■ **OBJECTIVE**:
Locate the word "objects" in the entries below, then gather every line that holds it.

--- Start PROVIDED RECORDS ---

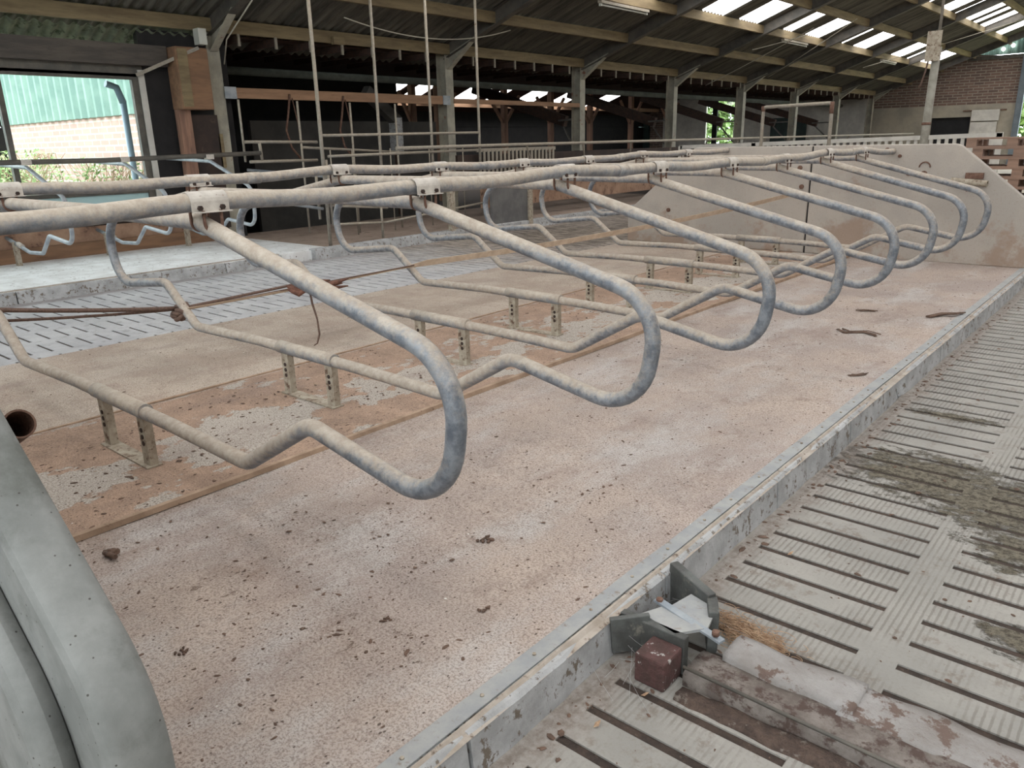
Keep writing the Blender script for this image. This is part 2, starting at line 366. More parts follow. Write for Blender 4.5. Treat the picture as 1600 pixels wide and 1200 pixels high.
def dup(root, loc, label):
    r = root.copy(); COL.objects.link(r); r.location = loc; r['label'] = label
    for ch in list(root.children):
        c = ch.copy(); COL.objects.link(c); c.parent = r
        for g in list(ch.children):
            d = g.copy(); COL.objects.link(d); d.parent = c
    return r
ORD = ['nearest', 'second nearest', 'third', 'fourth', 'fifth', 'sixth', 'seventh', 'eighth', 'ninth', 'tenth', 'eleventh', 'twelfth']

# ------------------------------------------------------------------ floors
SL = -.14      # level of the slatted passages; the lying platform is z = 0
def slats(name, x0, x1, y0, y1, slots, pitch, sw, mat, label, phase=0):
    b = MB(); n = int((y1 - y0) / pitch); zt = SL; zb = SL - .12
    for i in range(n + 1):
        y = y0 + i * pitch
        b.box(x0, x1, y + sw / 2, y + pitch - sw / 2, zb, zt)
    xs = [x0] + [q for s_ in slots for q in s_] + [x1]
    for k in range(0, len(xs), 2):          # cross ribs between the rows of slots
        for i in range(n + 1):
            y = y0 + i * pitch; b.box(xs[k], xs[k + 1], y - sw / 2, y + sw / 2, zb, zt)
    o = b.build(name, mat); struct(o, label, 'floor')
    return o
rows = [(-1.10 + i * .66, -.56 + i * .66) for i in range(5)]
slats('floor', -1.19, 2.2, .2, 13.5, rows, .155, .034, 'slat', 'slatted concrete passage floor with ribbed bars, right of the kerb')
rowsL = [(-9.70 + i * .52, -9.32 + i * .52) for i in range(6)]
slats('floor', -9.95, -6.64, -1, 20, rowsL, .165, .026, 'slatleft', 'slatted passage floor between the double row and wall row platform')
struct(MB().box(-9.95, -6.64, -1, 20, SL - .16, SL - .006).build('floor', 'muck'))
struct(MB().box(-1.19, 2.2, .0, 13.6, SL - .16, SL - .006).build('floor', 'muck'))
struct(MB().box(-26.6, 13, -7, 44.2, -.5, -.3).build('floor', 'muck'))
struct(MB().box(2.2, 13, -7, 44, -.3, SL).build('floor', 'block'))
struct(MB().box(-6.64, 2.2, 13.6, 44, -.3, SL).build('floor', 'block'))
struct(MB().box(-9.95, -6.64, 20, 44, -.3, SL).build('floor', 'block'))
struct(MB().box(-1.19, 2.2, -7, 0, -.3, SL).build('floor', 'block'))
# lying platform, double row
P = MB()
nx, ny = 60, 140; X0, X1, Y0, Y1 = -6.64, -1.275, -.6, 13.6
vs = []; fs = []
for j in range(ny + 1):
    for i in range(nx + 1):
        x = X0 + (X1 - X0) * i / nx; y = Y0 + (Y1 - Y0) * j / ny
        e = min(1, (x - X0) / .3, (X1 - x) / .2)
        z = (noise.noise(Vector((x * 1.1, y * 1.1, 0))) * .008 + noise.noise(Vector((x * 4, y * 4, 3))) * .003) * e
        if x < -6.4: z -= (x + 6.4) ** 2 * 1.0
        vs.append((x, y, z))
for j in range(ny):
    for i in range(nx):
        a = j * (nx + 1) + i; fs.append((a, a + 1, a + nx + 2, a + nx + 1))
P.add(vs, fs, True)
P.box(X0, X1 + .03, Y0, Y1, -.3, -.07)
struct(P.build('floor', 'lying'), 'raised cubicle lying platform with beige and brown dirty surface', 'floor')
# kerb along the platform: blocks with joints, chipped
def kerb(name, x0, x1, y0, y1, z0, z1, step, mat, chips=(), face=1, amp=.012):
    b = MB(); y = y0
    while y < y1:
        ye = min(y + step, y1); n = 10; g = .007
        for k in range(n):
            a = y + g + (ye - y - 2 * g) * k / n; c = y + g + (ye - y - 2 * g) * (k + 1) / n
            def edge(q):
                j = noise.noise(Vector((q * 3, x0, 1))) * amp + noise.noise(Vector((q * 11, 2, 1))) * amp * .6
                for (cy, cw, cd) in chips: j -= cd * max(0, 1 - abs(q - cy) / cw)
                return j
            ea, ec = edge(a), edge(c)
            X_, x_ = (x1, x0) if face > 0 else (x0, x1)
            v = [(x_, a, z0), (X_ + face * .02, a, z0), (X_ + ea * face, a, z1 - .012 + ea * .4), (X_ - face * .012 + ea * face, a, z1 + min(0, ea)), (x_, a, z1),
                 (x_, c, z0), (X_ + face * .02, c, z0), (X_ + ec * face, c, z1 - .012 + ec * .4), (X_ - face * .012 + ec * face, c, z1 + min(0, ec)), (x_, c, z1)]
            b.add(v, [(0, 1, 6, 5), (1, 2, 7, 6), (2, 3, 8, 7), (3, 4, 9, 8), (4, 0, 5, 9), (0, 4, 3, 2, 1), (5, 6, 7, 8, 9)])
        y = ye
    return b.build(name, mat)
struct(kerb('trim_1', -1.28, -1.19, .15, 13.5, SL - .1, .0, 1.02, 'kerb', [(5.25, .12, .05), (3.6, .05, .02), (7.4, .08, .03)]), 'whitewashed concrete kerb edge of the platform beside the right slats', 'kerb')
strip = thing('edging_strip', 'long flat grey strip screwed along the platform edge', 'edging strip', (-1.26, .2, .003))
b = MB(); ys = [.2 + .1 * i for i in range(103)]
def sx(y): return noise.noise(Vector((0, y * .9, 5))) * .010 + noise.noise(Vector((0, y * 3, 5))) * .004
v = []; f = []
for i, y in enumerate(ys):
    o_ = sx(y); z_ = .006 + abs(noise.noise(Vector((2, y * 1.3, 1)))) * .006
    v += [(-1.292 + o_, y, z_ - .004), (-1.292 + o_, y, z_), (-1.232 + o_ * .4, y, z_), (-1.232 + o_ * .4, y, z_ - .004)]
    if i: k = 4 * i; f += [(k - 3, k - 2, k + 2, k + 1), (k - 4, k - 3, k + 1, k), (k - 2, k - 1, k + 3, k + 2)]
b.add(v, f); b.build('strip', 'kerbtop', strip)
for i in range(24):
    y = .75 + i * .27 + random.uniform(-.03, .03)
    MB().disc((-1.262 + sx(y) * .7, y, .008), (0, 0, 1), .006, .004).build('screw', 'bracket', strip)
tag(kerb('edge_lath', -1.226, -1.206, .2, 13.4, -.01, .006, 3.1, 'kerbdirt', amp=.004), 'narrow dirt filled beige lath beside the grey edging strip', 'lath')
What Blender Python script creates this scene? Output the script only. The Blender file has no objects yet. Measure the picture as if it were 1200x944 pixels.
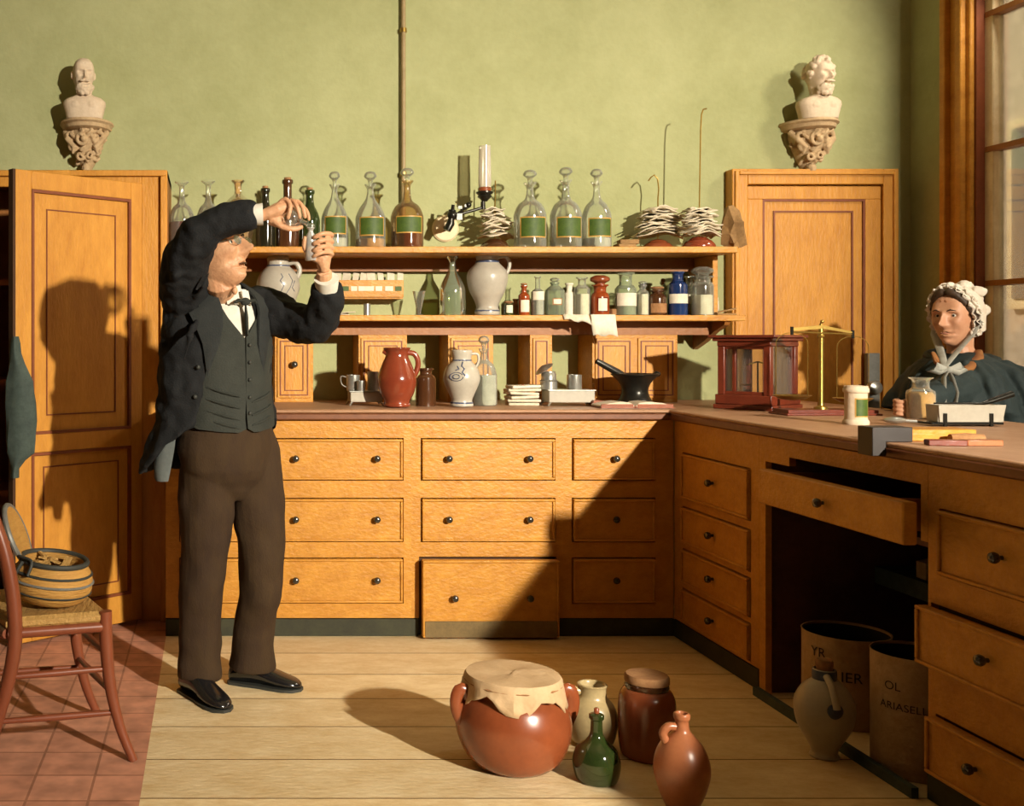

--- End PROVIDED RECORDS ---

■ **ANSWER TO THE EXERCISE**:
    r = root.copy(); COL.objects.link(r); r.location = loc; r['label'] = label
        c = ch.copy(); COL.objects.link(c); c.parent = r
            d = g.copy(); COL.objects.link(d); d.parent = c
What Blender Python script creates this scene? Output the script only. The Blender file has no objects yet. Measure the picture as if it were 1200x944 pixels.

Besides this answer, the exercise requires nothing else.